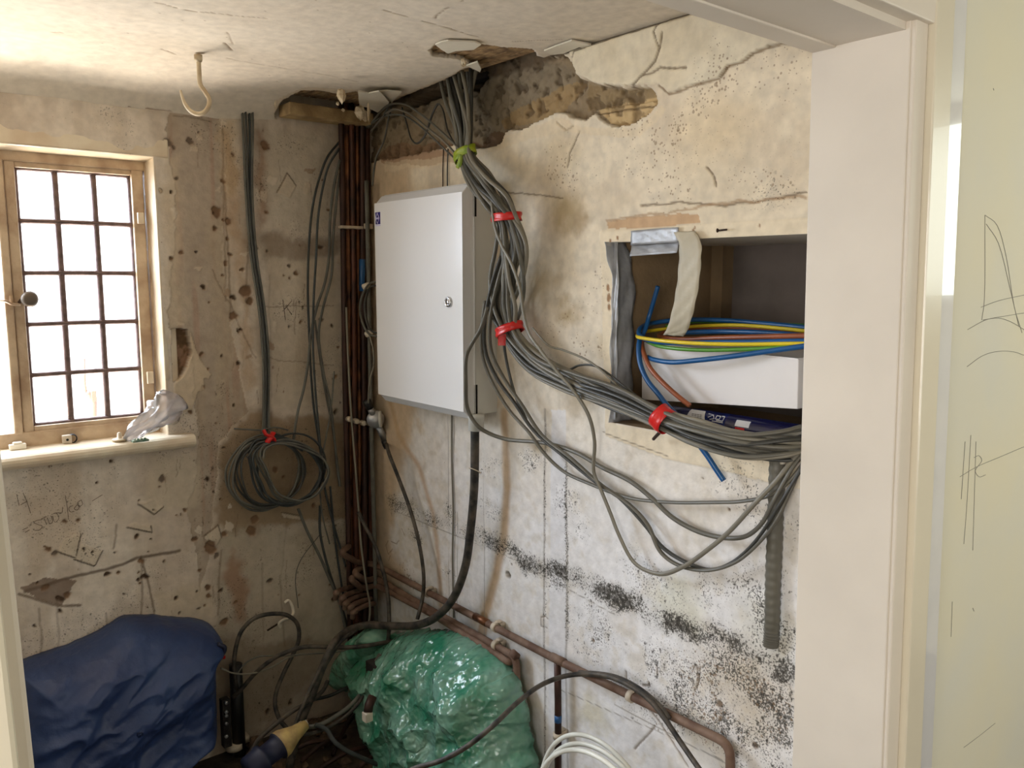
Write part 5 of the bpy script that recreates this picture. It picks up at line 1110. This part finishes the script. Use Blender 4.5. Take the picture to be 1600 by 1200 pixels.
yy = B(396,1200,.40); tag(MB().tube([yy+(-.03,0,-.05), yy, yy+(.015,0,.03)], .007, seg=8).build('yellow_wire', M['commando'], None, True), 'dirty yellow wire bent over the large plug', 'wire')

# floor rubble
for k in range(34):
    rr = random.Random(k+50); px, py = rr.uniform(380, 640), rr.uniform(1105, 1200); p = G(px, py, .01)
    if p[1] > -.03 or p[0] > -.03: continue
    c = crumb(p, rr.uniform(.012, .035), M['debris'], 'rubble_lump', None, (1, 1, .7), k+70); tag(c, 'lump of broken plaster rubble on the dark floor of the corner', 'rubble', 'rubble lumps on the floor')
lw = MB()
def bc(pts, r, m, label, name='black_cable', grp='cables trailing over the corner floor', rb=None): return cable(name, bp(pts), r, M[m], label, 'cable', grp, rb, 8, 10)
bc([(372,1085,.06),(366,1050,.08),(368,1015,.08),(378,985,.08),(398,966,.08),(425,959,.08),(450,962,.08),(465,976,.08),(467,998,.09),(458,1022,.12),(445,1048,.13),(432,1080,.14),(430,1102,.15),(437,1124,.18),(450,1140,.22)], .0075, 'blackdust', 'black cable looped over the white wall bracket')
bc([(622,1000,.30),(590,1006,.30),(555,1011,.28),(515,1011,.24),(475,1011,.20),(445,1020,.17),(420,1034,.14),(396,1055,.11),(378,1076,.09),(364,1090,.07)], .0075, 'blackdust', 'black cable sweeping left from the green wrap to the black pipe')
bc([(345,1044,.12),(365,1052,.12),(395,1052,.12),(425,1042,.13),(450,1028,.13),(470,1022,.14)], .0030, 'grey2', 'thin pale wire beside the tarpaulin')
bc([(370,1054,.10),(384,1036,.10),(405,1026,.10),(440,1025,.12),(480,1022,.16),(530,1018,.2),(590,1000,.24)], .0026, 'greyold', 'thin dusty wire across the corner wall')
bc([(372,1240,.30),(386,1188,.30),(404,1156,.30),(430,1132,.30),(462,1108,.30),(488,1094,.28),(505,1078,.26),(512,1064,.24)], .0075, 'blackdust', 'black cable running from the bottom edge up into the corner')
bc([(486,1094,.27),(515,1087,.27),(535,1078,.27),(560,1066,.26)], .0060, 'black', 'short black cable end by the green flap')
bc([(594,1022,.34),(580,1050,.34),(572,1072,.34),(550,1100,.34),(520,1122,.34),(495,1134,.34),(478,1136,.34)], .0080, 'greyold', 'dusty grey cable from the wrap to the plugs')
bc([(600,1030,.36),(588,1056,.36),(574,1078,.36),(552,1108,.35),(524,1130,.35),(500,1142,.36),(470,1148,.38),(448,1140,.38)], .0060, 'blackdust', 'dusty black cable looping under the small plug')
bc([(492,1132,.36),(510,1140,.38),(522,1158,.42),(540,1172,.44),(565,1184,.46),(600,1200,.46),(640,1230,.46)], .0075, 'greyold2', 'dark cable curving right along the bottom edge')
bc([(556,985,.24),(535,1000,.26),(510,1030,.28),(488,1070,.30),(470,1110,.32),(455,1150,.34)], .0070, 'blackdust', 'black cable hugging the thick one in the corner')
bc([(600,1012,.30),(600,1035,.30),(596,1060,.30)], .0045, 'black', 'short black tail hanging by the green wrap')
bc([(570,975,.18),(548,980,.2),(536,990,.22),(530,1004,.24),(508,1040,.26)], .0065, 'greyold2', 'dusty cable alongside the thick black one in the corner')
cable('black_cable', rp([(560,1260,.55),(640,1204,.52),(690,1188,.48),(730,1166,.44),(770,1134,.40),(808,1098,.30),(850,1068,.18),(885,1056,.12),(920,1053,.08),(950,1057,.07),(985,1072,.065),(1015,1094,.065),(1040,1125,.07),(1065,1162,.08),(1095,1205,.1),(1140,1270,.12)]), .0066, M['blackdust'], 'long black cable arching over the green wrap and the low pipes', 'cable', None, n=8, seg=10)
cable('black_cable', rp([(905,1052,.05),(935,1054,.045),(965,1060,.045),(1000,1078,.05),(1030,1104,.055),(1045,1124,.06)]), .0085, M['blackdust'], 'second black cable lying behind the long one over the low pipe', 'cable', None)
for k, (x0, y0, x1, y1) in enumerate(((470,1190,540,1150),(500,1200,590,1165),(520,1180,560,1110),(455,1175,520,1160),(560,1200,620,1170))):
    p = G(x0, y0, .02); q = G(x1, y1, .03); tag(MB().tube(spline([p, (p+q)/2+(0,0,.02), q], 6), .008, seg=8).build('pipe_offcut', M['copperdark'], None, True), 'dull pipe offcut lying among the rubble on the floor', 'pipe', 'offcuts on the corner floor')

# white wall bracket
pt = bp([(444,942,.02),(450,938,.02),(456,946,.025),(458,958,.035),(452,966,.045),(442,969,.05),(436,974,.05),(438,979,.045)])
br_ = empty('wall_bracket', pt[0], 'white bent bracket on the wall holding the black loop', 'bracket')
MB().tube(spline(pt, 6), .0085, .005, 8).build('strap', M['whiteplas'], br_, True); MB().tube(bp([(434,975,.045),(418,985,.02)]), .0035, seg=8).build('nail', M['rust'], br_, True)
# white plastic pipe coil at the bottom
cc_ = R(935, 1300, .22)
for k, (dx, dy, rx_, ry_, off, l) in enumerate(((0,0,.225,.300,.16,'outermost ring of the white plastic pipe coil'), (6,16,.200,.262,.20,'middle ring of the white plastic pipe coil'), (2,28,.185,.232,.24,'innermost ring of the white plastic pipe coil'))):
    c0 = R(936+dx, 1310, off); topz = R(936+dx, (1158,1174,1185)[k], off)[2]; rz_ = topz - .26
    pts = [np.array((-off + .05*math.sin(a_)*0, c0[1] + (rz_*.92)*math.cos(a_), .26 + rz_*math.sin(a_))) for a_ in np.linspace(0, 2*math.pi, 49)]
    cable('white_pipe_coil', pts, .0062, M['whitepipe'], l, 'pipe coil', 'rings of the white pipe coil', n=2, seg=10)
———
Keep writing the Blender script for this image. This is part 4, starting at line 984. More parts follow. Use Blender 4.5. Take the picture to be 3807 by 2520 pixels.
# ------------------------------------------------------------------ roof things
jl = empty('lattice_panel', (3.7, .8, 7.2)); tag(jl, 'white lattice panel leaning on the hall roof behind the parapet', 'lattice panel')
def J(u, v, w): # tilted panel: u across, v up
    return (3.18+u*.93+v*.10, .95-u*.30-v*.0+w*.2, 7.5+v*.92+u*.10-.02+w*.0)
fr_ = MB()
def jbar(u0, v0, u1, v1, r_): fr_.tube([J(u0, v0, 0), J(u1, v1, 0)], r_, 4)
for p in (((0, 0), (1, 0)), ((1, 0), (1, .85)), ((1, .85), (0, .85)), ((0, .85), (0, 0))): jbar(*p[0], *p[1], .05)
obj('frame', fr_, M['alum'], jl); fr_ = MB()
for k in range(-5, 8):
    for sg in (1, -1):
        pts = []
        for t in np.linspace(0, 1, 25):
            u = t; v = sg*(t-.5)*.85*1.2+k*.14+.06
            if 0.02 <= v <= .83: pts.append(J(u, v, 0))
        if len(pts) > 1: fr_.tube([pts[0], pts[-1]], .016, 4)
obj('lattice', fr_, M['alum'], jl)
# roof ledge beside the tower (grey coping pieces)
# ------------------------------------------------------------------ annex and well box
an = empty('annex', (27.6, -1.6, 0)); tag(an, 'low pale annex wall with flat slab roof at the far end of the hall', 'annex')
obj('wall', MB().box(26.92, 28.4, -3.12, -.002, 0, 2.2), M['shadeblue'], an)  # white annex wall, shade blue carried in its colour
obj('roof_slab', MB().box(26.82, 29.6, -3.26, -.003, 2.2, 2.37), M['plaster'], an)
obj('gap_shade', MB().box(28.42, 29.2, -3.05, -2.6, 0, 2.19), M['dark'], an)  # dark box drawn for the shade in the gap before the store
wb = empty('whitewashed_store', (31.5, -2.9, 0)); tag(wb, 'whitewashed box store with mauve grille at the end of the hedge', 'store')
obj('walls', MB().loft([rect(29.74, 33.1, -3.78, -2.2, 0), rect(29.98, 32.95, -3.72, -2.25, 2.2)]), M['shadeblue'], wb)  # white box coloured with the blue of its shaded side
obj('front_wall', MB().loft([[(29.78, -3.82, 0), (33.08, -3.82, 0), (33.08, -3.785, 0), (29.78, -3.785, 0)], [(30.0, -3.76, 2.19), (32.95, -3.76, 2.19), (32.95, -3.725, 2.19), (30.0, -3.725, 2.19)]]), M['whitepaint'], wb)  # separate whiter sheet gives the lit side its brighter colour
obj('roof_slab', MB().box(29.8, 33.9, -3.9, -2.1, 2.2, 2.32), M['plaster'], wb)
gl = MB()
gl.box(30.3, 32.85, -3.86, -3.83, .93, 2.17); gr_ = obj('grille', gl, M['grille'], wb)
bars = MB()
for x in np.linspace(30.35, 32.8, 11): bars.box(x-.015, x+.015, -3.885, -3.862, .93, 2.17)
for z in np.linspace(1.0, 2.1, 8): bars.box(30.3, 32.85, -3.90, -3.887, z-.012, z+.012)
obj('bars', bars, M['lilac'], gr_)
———
Extract the lines from the line with "Write part 5" through the line with "yy = B(396,1200,.40);". Keep both of those lines, copy everything exactly, and add nothing.

Write part 5 of the bpy script that recreates this picture. It picks up at line 1110. This part finishes the script. Use Blender 4.5. Take the picture to be 1600 by 1200 pixels.
yy = B(396,1200,.40); tag(MB().tube([yy+(-.03,0,-.05), yy, yy+(.015,0,.03)], .007, seg=8).build('yellow_wire', M['commando'], None, True), 'dirty yellow wire bent over the large plug', 'wire')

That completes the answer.